To a lesser extent, hockey has a hold on me. I have had shares of tickets to see the Rangers and Devils, and I have travelled to Canada and a few U.S arenas to see the players “shoot that puck, score that goal.”


Let me not forget the NBA—I have optimistically followed the Knicks and Nets since my childhood and early teens. I became enthralled with the Golden State Warriors led by Steph Curry, Draymond Green and Klay Thompson. It was predictable that the dynasty would end ignominiously in the NBA backwater of Sacramento, where a revenge-seeking younger and stronger team eliminated the Warriors. I have seen the same things happen to the Lakers, Celtics and Bulls dynasties. 


And I have a soft spot for the Philadelphia 76’ers. I saw my only NBA Championship game in 1967 at Convention Hall. I have been to the Spectrum and Wells Fargo Center. I even pulled for the Sixers to down Miami in the play-in round, albeit letting them face my beloved Knicks who I will be rooting hard for. 


I have seen a lot of sports in my time. A ton on TV and a good number of games in person. While I long for a rebirth by some of my favorite teams, based largely on past performances which I cherished, I look forward to the time when they are winners in the present so I can exalt in my joy. 
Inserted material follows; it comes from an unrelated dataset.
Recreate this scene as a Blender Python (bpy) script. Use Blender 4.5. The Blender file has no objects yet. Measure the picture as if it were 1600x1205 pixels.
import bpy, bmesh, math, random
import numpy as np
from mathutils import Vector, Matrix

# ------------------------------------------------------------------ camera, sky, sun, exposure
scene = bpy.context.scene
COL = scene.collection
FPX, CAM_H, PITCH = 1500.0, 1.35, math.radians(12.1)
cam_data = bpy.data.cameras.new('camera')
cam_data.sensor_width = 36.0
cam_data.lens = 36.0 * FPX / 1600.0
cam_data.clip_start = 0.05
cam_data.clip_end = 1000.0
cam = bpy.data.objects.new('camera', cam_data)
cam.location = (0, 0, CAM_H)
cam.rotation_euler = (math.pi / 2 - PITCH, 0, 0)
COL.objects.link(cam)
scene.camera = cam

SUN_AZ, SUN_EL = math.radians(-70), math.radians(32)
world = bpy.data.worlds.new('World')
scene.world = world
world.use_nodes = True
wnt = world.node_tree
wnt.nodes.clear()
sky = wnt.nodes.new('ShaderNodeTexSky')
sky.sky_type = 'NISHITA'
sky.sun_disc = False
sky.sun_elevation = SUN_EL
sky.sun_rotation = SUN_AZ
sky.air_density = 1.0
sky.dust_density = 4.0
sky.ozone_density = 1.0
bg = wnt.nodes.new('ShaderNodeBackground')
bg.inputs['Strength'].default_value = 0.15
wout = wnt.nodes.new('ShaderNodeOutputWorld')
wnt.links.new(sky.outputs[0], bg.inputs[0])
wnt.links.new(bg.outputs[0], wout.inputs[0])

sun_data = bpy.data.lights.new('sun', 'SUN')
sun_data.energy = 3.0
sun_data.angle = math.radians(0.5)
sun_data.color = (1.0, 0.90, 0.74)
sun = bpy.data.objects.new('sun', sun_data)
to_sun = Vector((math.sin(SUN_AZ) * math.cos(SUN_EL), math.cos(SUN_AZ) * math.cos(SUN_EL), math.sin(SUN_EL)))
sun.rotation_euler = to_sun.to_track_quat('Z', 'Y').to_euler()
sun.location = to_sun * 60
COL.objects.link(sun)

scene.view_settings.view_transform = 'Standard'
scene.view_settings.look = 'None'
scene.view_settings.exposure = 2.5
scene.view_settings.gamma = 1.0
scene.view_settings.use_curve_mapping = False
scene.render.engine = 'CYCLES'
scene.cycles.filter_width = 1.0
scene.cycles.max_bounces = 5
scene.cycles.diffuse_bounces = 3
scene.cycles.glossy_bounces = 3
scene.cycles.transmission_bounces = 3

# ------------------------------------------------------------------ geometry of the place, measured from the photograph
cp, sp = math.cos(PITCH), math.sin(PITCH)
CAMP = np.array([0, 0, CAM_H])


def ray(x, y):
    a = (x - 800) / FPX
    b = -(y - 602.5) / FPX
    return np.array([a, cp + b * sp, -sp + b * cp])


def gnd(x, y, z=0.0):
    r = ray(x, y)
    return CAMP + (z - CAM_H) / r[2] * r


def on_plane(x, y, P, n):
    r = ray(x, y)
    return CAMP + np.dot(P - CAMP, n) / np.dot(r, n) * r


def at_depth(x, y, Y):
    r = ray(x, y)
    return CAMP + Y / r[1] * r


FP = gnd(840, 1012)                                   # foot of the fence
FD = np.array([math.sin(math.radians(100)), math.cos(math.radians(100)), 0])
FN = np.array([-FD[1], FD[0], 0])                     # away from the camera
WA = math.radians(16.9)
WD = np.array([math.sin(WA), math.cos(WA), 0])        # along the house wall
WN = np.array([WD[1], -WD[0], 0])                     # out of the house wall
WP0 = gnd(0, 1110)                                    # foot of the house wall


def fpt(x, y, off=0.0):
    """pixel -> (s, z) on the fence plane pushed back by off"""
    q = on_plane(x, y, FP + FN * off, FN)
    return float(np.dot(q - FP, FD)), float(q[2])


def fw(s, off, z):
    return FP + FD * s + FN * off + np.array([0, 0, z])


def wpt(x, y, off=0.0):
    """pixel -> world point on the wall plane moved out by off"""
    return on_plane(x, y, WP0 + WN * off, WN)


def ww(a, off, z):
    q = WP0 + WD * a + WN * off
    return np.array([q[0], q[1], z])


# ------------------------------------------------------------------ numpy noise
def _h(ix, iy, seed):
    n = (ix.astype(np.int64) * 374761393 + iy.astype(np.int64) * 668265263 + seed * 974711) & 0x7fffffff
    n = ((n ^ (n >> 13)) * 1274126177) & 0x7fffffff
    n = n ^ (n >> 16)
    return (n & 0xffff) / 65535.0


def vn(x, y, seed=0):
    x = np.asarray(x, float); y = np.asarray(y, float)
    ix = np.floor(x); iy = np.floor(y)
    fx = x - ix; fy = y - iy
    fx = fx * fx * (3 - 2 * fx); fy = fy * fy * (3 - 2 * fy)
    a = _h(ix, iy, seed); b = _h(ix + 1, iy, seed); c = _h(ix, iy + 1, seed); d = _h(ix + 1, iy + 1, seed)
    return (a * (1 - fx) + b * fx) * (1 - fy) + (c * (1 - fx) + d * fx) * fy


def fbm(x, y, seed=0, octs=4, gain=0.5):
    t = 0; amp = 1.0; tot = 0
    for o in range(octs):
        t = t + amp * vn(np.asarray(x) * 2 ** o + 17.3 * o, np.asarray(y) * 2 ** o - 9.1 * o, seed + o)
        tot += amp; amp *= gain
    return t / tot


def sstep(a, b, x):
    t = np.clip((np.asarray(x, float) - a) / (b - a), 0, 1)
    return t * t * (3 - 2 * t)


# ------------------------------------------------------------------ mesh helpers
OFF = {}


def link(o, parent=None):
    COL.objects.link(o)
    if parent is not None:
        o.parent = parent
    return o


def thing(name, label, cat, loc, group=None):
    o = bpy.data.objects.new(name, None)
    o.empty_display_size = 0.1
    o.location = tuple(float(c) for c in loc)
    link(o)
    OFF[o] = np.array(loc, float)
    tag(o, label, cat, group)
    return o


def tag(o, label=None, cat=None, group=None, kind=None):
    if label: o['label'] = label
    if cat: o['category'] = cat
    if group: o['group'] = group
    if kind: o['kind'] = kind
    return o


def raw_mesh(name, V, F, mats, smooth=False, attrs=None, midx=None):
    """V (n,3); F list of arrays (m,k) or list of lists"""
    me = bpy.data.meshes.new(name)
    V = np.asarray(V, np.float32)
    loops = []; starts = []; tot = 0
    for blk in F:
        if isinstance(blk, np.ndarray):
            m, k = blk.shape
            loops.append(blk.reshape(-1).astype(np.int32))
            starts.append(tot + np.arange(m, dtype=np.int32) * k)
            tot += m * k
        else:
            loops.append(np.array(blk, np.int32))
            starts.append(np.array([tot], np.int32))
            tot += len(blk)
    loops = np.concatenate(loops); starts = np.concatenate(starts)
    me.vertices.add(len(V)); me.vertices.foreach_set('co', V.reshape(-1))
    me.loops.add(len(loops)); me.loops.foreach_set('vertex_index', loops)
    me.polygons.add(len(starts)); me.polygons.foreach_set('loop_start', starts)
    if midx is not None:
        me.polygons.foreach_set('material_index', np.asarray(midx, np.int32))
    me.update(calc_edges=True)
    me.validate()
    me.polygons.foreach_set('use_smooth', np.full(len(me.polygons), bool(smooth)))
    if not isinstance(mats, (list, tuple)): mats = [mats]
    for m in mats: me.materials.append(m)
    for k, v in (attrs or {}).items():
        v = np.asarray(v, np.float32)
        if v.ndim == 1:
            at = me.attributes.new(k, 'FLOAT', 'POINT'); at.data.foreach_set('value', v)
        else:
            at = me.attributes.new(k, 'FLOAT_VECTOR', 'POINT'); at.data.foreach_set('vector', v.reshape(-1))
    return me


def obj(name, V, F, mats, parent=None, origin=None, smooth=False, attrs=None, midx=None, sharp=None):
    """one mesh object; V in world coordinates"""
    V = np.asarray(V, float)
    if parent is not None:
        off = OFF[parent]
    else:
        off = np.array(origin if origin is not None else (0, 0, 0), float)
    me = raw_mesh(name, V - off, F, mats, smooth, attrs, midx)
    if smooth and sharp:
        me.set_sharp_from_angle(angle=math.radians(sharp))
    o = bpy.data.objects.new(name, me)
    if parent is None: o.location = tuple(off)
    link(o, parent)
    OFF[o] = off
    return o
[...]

So forgive me if, with the cold, gusty and persistent wind in Lancaster when the Diplomats hosted Muhlenberg, I thought of my catch versus York in April, 1969, when the chilly wind blew in so much that I caught the ball sprawled by the infield grass after sprinting in from left field. Or how a Yankees win on a Saturday afternoon was like many a game I attended at the Stadium and the radiant feeling of sharing in the victory in my own way, or how downcast I was after a loss. 


For me, nostalgia has its place in the present and in the future.